Monday, September 23, 2013

TouchID defeated: what does it mean?

Apple's Touch ID sensor has been defeated. What does this mean?

First of all, it means Nick Depetrillo and I were wrong. We claimed it'd be harder. We assumed that a higher resolution sensor wouldn't be so simply defeated with just a higher resolution camera. We bet money. We lost (and Starbug of the CCC won).

Many people claim this hack is "too much trouble". This is profoundly wrong. Just because it's too much trouble for you doesn't mean it's too much trouble for a private investigator hired by your former husband. Or the neighbor's kid. Or an FBI agent. As a kid, I attended science fiction conventions in costume, and had latex around the house to get those Vulcan ears to look just right. As a kid, I etched circuit boards. This sort of stuff is easy, easy, easy -- you just need to try.

At the same time, it doesn't mean Touch ID is completely useless. Half the population doesn't lock their phone at all because it's too much trouble entering a 4 digit PIN every time they want to use it. If any of them choose to use Touch ID security instead of no security, then it's a win for security.

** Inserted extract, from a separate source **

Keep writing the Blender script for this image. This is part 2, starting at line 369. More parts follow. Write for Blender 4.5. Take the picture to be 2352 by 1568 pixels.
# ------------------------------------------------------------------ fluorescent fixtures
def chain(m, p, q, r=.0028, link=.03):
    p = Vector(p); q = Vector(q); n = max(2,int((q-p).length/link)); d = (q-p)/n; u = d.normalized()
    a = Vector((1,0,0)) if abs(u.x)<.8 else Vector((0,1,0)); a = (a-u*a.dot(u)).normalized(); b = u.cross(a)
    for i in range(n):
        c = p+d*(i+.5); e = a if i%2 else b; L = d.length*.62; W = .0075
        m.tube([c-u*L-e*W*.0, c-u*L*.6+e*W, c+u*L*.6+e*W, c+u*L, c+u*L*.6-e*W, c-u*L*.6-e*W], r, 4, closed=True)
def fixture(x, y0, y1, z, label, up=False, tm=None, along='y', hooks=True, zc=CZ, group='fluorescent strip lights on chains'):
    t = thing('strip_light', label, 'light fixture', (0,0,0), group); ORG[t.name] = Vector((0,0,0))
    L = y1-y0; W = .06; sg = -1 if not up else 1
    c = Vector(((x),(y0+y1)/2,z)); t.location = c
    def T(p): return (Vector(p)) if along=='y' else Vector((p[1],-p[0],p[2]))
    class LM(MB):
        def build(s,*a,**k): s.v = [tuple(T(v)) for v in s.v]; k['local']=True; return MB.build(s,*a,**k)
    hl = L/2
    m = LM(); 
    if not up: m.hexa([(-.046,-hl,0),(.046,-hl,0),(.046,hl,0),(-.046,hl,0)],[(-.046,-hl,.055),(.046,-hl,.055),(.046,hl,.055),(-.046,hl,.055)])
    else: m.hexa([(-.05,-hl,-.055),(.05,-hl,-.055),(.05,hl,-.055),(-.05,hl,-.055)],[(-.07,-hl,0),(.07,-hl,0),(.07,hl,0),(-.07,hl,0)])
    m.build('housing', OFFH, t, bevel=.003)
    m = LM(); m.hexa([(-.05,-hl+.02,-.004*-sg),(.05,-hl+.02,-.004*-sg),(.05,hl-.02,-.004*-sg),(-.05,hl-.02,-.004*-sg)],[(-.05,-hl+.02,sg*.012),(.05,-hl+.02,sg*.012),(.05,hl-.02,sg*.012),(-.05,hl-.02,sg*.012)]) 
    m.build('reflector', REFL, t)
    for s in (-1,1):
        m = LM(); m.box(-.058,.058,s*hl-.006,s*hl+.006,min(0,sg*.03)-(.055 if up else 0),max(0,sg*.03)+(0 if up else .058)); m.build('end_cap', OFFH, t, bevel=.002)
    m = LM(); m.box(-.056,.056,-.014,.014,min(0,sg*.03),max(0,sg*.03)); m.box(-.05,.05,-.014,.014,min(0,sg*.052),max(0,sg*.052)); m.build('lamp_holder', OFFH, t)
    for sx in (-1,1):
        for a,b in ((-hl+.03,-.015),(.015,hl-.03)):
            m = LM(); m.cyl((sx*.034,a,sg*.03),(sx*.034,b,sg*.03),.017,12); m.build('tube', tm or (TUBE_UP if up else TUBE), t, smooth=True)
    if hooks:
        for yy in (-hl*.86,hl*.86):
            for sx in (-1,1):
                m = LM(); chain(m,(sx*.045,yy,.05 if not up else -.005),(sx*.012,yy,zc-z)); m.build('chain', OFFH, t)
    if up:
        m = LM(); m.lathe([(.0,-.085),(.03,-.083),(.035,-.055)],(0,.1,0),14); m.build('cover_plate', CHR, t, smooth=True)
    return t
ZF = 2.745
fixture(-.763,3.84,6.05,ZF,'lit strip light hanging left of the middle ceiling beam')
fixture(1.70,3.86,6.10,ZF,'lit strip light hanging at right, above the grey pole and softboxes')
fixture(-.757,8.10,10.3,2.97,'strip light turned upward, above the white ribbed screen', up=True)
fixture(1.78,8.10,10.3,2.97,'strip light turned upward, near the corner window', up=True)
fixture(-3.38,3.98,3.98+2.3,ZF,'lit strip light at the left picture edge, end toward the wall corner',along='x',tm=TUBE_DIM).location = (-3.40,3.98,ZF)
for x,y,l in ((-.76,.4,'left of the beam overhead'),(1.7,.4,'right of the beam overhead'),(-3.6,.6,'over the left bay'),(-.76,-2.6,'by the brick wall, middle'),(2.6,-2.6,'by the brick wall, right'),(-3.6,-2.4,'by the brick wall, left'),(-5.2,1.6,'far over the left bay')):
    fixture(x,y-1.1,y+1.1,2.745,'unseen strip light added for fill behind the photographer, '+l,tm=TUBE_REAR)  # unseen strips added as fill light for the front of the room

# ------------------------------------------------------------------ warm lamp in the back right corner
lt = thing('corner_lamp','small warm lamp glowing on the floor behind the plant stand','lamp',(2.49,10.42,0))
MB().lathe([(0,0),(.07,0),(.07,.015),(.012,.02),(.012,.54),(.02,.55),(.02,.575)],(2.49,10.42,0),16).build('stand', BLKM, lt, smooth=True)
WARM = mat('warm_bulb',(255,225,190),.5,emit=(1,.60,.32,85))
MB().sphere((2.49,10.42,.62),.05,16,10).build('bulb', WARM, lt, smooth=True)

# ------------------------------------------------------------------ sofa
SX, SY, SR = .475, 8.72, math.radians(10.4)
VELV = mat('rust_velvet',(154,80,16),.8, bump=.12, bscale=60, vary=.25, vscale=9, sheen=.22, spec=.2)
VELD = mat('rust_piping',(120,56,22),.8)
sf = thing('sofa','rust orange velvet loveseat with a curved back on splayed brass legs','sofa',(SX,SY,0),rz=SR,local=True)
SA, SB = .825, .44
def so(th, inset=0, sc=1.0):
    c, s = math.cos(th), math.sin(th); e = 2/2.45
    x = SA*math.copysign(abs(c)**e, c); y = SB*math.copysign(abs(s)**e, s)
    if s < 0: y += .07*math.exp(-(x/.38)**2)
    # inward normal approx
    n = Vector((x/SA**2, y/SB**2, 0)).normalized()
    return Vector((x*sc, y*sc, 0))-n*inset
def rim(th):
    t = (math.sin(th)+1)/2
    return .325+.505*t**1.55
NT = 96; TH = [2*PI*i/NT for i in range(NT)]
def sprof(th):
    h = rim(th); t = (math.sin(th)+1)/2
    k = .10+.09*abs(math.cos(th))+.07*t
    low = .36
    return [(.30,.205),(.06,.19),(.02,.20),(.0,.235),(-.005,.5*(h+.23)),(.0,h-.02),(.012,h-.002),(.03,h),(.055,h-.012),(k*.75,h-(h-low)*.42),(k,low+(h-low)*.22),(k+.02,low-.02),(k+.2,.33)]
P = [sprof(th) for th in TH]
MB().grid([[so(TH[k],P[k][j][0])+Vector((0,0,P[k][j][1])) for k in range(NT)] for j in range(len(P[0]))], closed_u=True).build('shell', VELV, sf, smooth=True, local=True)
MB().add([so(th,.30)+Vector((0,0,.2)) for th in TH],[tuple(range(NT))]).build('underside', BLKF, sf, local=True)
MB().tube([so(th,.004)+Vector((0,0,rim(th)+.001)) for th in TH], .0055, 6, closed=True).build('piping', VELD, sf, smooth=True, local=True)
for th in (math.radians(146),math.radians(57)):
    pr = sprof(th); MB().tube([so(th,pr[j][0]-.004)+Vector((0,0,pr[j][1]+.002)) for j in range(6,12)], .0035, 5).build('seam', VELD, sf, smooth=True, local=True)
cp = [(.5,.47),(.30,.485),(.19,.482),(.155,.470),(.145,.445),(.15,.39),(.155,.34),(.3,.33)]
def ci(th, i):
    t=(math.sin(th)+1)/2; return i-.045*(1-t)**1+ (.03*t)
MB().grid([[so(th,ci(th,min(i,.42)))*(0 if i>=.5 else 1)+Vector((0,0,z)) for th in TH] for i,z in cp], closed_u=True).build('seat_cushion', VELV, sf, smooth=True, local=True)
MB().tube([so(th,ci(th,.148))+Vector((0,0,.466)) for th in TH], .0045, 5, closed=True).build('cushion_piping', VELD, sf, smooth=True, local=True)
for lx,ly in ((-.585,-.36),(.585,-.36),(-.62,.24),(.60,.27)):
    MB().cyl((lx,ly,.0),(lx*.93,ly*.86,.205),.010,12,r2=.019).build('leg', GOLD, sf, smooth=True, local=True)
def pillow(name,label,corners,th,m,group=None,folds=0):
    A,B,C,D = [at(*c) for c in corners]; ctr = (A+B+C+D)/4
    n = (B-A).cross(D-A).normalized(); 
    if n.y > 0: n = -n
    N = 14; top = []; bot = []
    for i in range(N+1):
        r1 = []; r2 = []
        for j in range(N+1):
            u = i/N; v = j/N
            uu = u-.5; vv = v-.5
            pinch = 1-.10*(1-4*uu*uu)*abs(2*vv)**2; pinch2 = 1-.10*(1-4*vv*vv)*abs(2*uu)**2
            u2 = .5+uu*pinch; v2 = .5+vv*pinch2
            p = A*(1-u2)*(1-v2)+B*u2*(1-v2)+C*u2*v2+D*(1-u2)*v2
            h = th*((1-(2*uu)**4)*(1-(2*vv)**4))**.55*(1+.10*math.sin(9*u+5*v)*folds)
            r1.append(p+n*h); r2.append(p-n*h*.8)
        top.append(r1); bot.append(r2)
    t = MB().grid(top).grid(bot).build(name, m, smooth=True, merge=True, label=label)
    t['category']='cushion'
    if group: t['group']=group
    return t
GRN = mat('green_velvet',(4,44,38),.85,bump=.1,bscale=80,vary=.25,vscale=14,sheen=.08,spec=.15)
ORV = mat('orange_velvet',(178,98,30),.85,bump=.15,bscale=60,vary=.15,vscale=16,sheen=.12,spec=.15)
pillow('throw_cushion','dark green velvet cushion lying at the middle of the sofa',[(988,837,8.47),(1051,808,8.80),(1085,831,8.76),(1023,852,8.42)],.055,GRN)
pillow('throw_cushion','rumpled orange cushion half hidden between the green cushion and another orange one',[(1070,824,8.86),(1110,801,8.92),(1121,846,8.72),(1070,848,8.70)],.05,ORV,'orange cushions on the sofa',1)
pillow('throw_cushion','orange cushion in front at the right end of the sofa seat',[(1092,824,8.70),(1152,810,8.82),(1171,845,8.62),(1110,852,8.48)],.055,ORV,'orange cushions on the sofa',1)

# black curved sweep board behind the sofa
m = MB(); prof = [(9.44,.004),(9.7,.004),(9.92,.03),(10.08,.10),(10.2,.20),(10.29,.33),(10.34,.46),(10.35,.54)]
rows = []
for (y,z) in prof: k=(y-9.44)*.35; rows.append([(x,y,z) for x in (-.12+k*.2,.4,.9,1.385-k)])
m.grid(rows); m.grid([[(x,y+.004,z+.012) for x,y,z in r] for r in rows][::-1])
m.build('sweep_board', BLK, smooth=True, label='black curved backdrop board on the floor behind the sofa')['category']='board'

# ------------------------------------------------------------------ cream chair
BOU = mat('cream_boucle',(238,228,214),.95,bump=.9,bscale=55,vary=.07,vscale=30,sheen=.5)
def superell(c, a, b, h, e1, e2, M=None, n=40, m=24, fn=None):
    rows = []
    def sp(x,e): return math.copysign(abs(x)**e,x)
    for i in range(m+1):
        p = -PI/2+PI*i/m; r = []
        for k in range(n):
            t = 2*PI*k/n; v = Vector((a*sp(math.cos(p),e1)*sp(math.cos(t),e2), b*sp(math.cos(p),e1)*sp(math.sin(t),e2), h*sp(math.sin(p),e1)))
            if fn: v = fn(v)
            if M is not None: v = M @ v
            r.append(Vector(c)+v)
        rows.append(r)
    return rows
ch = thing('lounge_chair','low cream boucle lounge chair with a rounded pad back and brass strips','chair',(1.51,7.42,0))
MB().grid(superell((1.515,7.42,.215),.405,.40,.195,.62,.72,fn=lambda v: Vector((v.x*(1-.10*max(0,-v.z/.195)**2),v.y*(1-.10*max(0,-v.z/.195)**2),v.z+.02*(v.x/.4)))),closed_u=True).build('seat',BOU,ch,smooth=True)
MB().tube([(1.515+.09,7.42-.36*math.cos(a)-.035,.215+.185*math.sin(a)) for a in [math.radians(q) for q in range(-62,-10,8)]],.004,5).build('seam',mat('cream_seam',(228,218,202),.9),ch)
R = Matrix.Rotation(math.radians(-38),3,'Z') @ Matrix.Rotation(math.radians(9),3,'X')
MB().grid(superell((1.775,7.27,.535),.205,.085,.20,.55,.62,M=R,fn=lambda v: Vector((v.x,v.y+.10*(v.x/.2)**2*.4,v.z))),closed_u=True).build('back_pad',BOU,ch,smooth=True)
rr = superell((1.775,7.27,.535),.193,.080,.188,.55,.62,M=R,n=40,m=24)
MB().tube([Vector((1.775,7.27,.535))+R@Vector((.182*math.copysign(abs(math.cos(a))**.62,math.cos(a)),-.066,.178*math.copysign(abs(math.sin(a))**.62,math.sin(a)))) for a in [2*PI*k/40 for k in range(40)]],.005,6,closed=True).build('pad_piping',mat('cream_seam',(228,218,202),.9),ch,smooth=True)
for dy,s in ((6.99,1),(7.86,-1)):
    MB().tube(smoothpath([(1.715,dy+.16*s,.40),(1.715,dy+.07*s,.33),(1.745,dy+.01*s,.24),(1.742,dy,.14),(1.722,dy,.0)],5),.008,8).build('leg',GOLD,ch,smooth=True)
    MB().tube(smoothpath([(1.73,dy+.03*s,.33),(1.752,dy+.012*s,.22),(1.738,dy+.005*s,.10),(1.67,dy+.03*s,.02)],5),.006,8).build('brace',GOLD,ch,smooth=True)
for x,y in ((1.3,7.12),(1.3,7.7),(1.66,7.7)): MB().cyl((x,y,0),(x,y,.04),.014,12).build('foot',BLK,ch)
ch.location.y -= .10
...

There are also some ways around the hack. Use your ring finger or pinky finger instead. You don't use these fingers to navigate your phone, so these prints won't be on your phone. These are also the most difficult and unlikely prints to retrieve from other surfaces, like beer glasses.

So here are the four lessons:

1. security experts can be wrong
2. don't believe the security assurances from vendors
3. bad security is still better than no security
4. knowledge is your best defense: understand this hack and how to use your pinkie finger instead


Ed Hurtley said...

This worries me, too. They made it sound like it was much more than "reading the physical image of your finger print".

Oh well, marketing strikes again.

Kirsch said...

3. bad security is still better than no security

This isn't entirely true. The biggest drawback of bad security is that it can make an ill-informed person believe he's secure, thus forgoing good security.

In the Touch ID case, security is improved, because it's replacing no security at worse, or a weak four digit pin at best. Ok, I guess there's three guys in the world who really know and carry very sensitive stuff who use a long pass phrase. Those three can keep using a pass phrase.

It's all about striking a balance and adding security while I keeping hassle to a minimum. Touch ID is a huge success in this regard.

Ruud Noorhoff said...

It seems what Apple was aiming for is something as convenient as no PIN or password, but (in many cases, a bit) safer than PIN.
They are calling it 'very secure' which could be true enough depending on what you compare it to. It's not what security experts would call 'very secure'. It would be nice if everybody knew how (in)secure it actually is, but that is just not going to happen.

I'm also wondering, if Apple is not outright lying about the sensor, it should be able to do more. Maybe Apple went for the convenience option first and will add a high security option, requiring longer scan times, later.